(Saved entries)
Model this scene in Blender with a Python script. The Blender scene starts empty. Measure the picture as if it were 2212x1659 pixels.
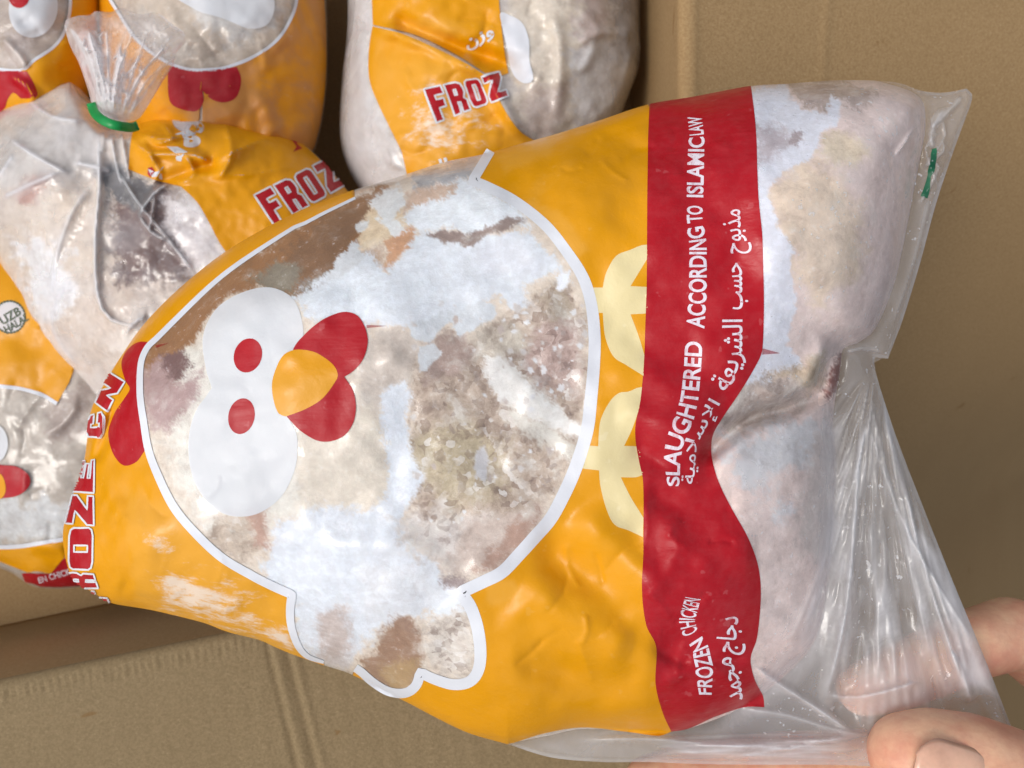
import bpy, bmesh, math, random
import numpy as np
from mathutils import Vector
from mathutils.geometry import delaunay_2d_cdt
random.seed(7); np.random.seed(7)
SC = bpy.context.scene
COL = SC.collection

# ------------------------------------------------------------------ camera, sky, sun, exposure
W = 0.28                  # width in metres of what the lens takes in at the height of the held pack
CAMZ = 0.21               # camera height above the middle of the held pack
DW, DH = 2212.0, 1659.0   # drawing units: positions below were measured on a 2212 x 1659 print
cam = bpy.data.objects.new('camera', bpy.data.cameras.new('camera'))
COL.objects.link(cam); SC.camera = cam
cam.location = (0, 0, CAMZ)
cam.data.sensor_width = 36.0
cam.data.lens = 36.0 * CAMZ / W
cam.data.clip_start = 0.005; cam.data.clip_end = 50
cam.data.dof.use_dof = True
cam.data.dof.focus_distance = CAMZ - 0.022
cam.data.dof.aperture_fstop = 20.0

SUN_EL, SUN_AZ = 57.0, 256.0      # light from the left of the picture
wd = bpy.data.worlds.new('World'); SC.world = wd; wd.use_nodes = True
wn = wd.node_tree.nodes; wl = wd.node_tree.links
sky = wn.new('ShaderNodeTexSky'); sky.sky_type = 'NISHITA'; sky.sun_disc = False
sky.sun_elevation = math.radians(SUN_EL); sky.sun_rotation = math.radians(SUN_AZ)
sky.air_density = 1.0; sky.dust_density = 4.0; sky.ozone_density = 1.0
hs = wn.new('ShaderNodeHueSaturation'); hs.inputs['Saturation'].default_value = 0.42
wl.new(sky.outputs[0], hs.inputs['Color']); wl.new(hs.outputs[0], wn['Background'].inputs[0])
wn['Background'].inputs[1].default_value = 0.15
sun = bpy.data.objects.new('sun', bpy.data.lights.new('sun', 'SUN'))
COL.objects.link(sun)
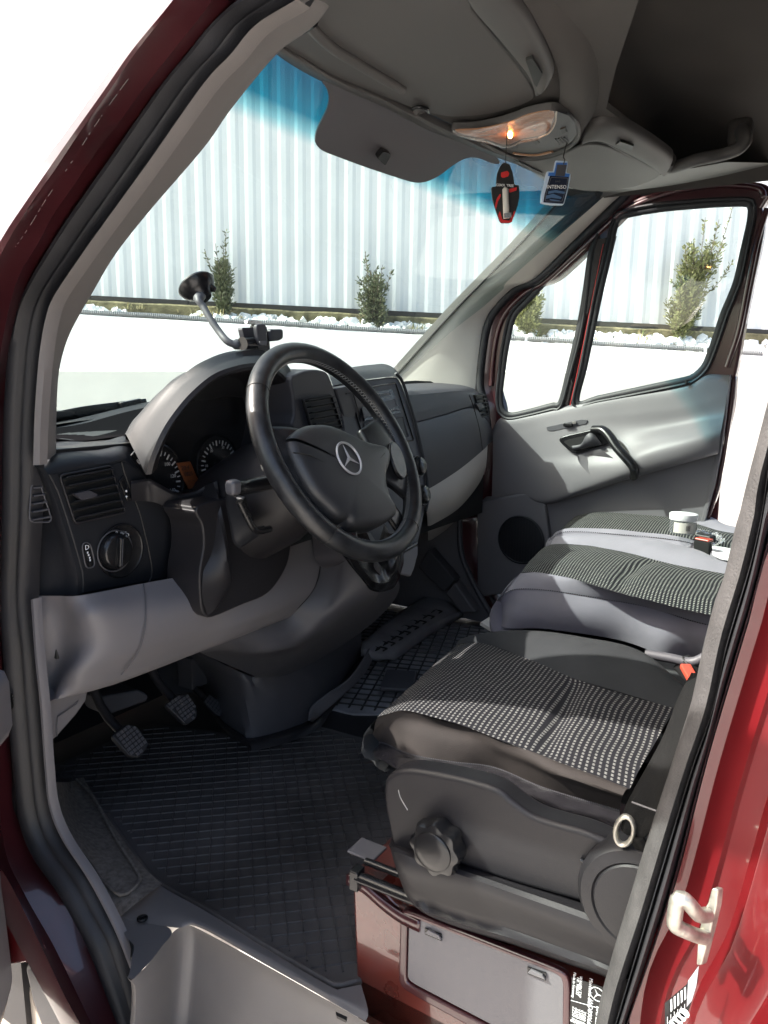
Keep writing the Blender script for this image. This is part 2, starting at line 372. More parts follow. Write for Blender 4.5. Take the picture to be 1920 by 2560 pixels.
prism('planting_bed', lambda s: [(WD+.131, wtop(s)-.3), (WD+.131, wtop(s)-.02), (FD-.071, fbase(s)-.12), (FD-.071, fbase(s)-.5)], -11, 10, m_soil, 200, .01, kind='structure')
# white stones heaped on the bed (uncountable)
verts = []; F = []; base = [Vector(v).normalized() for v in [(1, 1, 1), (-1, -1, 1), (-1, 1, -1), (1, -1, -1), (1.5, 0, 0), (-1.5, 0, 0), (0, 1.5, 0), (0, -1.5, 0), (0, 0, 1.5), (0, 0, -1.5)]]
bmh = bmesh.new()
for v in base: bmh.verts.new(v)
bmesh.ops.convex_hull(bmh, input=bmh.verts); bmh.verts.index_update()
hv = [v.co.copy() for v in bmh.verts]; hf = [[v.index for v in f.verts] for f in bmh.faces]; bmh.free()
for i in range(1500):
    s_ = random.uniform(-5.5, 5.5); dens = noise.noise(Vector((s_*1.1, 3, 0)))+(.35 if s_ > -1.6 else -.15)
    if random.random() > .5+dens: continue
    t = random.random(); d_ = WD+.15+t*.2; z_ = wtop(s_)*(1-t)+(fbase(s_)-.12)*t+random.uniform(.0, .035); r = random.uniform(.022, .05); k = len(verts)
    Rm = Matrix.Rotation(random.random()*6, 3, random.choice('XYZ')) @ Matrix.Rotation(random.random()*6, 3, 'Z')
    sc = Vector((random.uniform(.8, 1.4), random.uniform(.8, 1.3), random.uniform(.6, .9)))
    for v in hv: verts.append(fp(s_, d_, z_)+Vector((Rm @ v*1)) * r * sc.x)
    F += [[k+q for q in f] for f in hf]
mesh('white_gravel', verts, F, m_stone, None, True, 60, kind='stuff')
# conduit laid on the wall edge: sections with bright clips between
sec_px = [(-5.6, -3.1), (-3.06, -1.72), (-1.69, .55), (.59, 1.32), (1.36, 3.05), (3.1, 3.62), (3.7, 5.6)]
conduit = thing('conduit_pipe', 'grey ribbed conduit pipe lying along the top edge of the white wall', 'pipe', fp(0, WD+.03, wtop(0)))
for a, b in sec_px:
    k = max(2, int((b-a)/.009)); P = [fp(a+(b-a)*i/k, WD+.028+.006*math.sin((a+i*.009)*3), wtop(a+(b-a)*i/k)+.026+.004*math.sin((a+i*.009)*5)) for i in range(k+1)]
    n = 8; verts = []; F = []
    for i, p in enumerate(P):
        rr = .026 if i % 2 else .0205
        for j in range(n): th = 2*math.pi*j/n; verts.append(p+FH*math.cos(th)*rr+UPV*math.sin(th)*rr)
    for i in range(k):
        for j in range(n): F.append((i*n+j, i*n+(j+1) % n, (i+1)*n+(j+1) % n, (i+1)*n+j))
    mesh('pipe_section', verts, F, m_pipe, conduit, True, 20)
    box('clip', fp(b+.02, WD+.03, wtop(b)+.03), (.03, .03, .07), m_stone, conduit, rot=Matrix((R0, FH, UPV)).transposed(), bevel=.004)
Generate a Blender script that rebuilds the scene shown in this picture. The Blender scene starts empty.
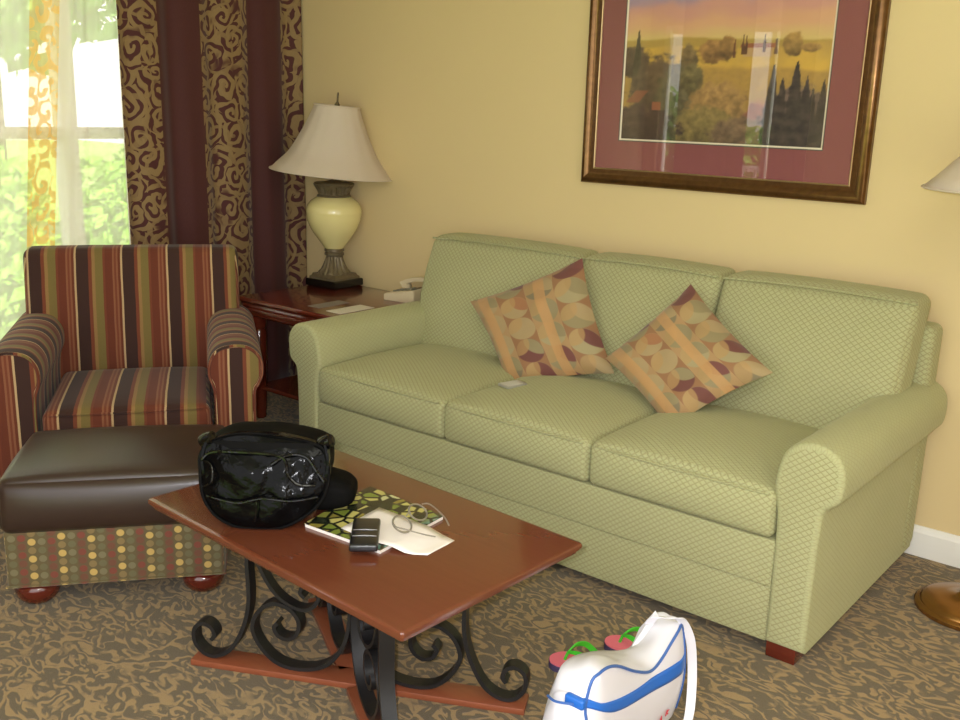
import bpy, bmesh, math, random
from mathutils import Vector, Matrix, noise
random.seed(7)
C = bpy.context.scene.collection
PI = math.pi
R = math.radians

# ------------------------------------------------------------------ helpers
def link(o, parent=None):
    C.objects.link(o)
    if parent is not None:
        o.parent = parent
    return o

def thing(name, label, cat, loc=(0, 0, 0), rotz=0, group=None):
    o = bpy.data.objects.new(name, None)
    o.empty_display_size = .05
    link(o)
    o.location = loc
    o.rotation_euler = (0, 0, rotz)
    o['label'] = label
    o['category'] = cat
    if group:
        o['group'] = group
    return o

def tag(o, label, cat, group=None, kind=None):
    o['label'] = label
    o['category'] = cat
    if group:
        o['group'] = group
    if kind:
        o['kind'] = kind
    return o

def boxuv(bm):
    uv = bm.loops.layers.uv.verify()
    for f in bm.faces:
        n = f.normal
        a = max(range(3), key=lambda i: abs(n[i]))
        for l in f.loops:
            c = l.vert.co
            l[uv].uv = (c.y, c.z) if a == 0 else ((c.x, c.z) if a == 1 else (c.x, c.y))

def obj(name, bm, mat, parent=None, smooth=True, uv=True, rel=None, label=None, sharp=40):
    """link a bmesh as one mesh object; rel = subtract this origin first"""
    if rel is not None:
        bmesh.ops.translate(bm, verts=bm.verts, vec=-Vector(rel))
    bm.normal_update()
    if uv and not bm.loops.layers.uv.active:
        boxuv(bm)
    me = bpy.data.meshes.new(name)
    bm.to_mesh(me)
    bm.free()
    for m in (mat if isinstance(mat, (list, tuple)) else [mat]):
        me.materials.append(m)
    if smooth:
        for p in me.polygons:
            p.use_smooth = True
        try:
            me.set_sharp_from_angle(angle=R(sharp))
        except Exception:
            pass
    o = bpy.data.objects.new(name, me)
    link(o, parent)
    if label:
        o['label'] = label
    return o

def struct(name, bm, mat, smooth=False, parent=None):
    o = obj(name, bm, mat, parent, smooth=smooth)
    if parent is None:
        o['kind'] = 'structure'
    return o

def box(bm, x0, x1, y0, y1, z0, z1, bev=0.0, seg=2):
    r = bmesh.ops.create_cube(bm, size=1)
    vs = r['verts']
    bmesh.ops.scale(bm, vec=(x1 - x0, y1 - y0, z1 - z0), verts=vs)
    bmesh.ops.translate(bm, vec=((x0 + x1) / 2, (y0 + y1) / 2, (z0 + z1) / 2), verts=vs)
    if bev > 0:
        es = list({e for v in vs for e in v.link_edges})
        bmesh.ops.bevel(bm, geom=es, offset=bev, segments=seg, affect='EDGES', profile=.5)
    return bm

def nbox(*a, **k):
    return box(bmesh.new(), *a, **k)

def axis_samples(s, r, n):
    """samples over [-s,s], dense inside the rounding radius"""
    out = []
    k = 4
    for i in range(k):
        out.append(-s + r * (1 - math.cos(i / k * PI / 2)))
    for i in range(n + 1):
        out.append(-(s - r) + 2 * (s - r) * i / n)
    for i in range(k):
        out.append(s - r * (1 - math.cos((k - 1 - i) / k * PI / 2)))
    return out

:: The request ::
Return the lines exactly as they stand, from the start of the entries through the line holding "cam.data.dof.aperture_fstop = 20.0"; omit the pictures.

:: Output of the exercise ::
Model this scene in Blender with a Python script. The Blender scene starts empty. Measure the picture as if it were 2212x1659 pixels.
import bpy, bmesh, math, random
import numpy as np
from mathutils import Vector
from mathutils.geometry import delaunay_2d_cdt
random.seed(7); np.random.seed(7)
SC = bpy.context.scene
COL = SC.collection

# ------------------------------------------------------------------ camera, sky, sun, exposure
W = 0.28                  # width in metres of what the lens takes in at the height of the held pack
CAMZ = 0.21               # camera height above the middle of the held pack
DW, DH = 2212.0, 1659.0   # drawing units: positions below were measured on a 2212 x 1659 print
cam = bpy.data.objects.new('camera', bpy.data.cameras.new('camera'))
COL.objects.link(cam); SC.camera = cam
cam.location = (0, 0, CAMZ)
cam.data.sensor_width = 36.0
cam.data.lens = 36.0 * CAMZ / W
cam.data.clip_start = 0.005; cam.data.clip_end = 50
cam.data.dof.use_dof = True
cam.data.dof.focus_distance = CAMZ - 0.022
cam.data.dof.aperture_fstop = 20.0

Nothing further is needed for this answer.